While the payment banks want RBI to permit them to lend to retail borrowers with loan size up to ₹2 lakh which matches their average deposit size, allowing them to engage in lending activities was not the intention when the licenses were initially given in 2014. These banks were intended to enable only cash and deposit management of smaller customers. Allowing them to begin lending operations is not the right solution as lending activities should be restricted to entities such as scheduled commercial banks and NBFCs which follow tight guidelines on capital adequacy and risk mitigation. Also, many of these payment banks are owned by corporate houses, which increases the risk in allowing them entry into the lending segment.  There is however a strong case for allowing these banks to continue to be in operations and RBI should look for other alternative revenue streams for them. 

While initially 11 payment bank licences were handed out in 2014, five of the banks withdrew from the space, even before commencing operations, largely due to fear of competition from fintech players. Currently the industry is split between six players, including state-run India Post Payments Bank. The popular belief, that payments banks have not taken off as envisaged, is not entirely true. Three players — Airtel Payments Bank, Fino Payments Bank and Paytm Payments Bank are profitable and making inroads into the less-catered urban and rural markets, proving that this model isn’t a failure. These banks have the potential to replace banking correspondents with a more credible and reliable infrastructure and more transparent service. The model has demonstrated that steady flow of fee income is good enough for these businesses to operate profitably. 

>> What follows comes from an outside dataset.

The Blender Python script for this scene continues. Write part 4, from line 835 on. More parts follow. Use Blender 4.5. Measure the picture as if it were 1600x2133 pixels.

That said, the payments-as-service has evolved in the last five years. With more number of people adopting the digital route for payments, fintech companies have been gaining a large market share. The RBI has streamlined the fintech payment segment by handing out payment aggregator and payments gateway licenses. The licensing guidelines of payment banks, which was only superficially changed in 2021 needs an overhaul. Instead of opening the window to lending, they could be permitted to operate in the end-to-end of payments domain (acquirer, gateway and processor all in one). Since the demand for these services is growing, allowing credible players such as India Post in this segment will serve customer interest well and give the payment banks a more sustainable business model.